**WHAT YOU NEED TO DO**:
From the very first line of the data to the line containing "sc.view_settings.look='None'", retype everything exactly, leaving the pictures behind.

________________________________________

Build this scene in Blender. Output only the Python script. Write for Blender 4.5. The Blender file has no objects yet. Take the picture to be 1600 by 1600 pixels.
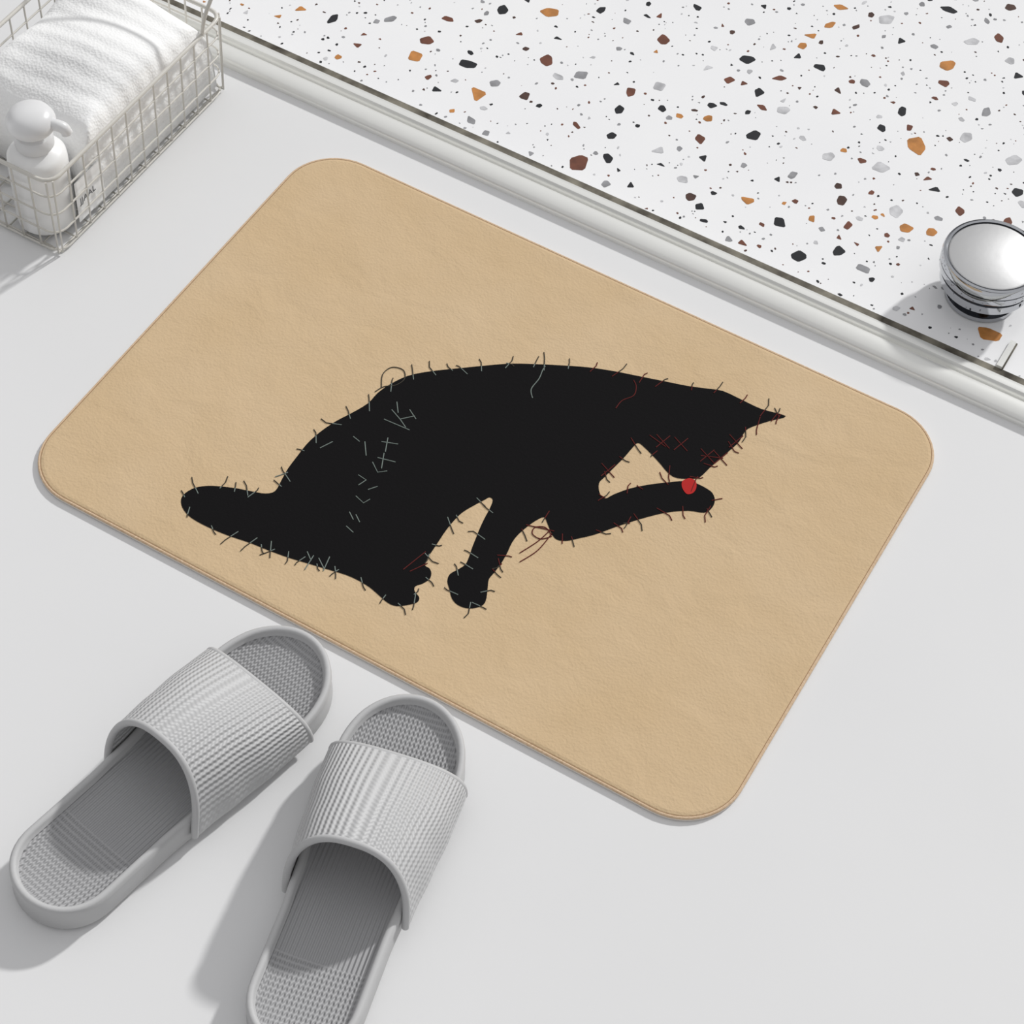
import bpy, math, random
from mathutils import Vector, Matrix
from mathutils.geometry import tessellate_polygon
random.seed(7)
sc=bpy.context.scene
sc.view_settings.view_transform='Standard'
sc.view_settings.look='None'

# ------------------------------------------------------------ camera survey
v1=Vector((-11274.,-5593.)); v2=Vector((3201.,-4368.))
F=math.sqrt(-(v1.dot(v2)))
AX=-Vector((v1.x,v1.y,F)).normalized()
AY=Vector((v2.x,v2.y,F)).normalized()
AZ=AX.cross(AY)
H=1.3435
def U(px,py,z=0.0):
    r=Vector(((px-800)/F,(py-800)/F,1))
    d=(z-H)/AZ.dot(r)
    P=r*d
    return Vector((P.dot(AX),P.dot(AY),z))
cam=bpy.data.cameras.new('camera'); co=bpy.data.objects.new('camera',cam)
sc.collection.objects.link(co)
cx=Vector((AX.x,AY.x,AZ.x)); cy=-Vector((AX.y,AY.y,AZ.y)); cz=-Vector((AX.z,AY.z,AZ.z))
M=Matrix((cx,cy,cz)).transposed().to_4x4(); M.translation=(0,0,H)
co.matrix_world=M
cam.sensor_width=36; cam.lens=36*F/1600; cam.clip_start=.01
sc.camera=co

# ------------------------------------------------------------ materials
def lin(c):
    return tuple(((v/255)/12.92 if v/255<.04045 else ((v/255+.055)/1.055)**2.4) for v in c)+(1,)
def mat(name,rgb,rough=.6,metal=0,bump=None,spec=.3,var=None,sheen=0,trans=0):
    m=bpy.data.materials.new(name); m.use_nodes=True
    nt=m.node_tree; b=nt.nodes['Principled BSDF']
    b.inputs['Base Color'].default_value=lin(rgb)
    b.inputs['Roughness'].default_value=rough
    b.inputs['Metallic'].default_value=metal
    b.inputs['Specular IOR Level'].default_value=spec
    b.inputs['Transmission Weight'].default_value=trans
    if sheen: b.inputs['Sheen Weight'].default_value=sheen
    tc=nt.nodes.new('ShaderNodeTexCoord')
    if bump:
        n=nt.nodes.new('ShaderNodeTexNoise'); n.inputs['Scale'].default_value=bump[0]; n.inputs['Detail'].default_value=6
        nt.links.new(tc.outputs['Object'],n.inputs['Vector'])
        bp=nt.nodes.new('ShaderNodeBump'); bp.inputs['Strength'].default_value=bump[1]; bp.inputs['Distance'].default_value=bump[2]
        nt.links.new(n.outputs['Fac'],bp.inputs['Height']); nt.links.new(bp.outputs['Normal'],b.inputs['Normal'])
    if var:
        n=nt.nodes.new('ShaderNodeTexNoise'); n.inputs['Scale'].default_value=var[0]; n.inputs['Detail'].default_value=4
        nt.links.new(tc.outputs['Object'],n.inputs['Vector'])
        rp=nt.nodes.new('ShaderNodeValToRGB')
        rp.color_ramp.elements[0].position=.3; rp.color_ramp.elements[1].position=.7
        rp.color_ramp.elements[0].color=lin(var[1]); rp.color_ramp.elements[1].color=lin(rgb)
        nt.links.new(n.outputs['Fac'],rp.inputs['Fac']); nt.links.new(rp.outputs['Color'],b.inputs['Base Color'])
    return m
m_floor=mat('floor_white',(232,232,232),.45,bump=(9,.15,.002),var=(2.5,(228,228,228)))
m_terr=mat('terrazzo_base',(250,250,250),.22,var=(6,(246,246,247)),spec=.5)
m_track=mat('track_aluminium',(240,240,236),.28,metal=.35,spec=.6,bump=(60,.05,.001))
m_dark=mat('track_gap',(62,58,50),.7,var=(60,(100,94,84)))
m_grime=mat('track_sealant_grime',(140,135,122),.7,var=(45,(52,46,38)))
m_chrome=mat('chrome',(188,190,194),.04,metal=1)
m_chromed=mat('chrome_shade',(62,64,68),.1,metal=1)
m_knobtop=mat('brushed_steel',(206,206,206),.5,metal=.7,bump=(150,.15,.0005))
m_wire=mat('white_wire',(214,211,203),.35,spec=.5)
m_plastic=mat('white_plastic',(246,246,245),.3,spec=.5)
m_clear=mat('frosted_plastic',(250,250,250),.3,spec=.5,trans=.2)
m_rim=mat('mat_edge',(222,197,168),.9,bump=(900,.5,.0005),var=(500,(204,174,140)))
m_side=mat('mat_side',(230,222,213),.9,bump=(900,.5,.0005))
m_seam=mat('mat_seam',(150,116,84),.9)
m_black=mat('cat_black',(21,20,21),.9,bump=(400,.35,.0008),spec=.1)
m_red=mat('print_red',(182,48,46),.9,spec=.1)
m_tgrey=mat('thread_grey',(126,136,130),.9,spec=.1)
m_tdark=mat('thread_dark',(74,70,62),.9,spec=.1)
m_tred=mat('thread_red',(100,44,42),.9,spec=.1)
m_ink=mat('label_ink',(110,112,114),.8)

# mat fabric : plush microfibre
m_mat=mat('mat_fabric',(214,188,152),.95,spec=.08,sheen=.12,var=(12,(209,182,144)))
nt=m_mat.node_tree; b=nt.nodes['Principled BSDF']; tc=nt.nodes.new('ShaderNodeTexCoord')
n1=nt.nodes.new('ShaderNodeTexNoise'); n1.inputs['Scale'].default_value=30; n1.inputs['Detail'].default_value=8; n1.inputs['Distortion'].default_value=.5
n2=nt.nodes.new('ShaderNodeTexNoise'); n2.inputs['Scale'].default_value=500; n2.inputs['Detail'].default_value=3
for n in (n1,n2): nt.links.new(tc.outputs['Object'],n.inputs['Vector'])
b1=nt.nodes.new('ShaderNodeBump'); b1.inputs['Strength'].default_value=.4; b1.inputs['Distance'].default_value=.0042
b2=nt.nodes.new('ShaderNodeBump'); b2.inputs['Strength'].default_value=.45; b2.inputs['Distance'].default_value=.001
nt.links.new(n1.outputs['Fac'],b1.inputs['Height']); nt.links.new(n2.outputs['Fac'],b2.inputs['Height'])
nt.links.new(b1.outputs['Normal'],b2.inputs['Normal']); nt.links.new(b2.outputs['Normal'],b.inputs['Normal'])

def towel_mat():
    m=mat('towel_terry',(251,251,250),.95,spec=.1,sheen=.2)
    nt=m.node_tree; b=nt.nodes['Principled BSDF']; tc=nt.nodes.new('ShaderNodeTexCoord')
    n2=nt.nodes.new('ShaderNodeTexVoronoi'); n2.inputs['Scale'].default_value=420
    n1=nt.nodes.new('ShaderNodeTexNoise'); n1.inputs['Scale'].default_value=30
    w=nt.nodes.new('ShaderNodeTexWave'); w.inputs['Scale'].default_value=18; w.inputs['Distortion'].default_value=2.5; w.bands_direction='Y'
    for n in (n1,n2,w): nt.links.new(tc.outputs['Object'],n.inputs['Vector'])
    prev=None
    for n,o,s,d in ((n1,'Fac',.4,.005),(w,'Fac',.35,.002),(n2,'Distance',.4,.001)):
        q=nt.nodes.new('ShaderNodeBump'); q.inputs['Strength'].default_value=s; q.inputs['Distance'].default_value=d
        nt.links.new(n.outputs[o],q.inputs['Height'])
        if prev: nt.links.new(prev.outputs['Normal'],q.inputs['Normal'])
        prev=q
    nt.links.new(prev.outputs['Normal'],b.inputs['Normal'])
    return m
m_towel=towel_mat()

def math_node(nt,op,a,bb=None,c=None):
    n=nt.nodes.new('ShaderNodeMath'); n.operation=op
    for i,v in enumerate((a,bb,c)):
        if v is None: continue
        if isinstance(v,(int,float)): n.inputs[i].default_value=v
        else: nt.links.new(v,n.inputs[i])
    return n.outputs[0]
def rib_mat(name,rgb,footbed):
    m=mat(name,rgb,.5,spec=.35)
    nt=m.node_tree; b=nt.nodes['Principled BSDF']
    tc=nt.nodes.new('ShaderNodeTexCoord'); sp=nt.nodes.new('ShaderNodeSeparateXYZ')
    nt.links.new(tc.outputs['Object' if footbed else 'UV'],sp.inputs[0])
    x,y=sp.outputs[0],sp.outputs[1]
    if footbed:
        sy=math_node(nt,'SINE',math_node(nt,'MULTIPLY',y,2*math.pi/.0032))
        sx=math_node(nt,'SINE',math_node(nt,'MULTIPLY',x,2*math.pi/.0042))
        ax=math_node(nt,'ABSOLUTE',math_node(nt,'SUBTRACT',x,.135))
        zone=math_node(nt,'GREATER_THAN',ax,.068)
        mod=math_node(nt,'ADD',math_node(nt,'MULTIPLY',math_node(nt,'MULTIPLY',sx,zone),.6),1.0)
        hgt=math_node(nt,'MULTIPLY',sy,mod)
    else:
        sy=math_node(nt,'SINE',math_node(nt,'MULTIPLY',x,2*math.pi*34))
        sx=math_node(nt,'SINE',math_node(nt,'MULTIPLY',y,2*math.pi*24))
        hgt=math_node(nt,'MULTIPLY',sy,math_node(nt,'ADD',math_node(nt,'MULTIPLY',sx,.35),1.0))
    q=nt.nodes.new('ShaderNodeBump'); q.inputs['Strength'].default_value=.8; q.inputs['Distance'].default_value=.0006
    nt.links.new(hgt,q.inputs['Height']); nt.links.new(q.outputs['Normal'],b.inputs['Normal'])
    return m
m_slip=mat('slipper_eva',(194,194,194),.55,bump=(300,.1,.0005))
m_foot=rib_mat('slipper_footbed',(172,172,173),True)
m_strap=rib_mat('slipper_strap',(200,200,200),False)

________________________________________

**FINISHED EXERCISE**:
Build this scene in Blender. Output only the Python script. Write for Blender 4.5. The Blender file has no objects yet. Take the picture to be 1600 by 1600 pixels.
import bpy, math, random
from mathutils import Vector, Matrix
from mathutils.geometry import tessellate_polygon
random.seed(7)
sc=bpy.context.scene
sc.view_settings.view_transform='Standard'
sc.view_settings.look='None'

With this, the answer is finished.